Tuesday, October 3, 2023

Fourteenth Annual FMS Scarilicious October Movie Series: #2 Salem's Lot

 Before Netflix abandoned its DVD service, to which I have been a loyal subscriber for a long, long time, I managed to get a couple of older horror flicks, which are hard-to-impossible to find streaming, including this iconic television movie from 1979.  That vampire boy floating outside the second story window has traumatized all of Gen X - kids who shouldn't have been watching Salem's Lot when it was on.  The cast includes David Soul (from the OG Starsky & Hutch and miscast, if you ask me), Bonnie Bedelia and Fred Willard, plus a whole bunch of "who's that guy?!" actors.

If you aren't familiar with it, this 1979 t.v. movie is based on a 1975 Stephen King novel of the same name.  Go read the novel.  It's long but I'll wait.  It's terrific.  Writer Ben Mears returns to the Maine town he grew up in to write about an old mansion, the Marsden House.  But two newcomers, Mr. Straker and Mr.

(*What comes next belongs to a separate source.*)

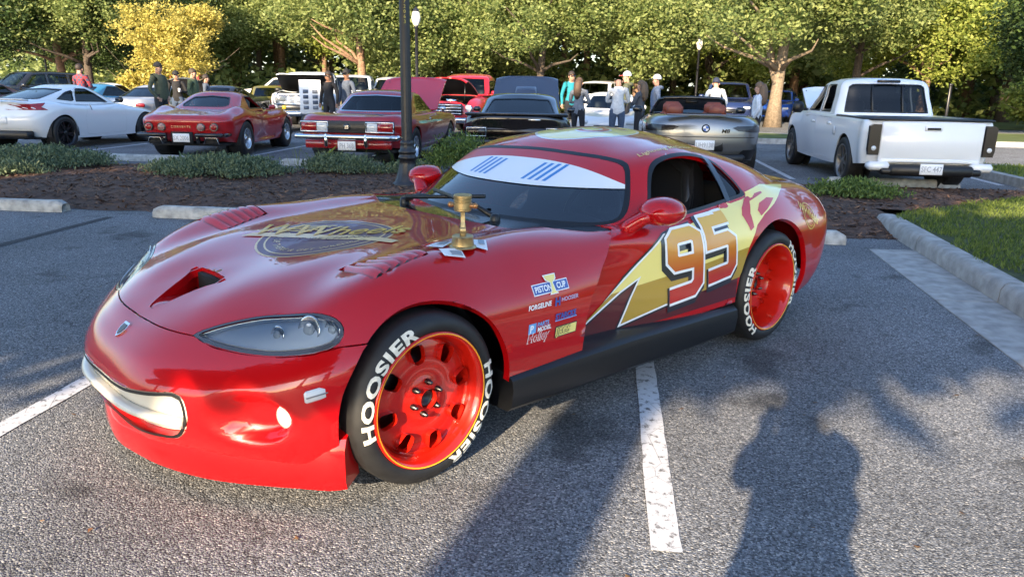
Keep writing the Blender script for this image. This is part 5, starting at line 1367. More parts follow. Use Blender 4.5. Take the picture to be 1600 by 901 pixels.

Barlow, purported antiques dealers, have bought the house.  Barlow is, of course, a vampire and Straker is his main minion.  Townspeople start getting killed for food or turned into baby vamps.  Ben amasses a small team to fight the vampires -  girlfriend Susan, an older high school teacher, a local doctor, a Catholic priest and a soon-to-be-orphaned teenaged boy, Mark.  It doesn't go well for the team and only Ben and Mark live to fight another day.

Look, I'll grant you that the vampire kid at the window holds up, and the Barlow monster design is fantastic (except why did they make him blue?), but otherwise this is a fairly underwhelming horror offering for the 70s, even keeping television standards under consideration.  It was directed by Tobe Hooper, for crying out loud!  Davis Soul is not as charming as Ben should be; Bonnie Bedelia plays Susan as a lot dumber than the book version; Barlow and Straker are very different from the book as well.  The "Maine" accents are predictably shitty.  The acting is pretty painful, to be honest, and the narrative seems disjointed and hard to follow.  Maybe if I didn't know the book so well I would have appreciated this more?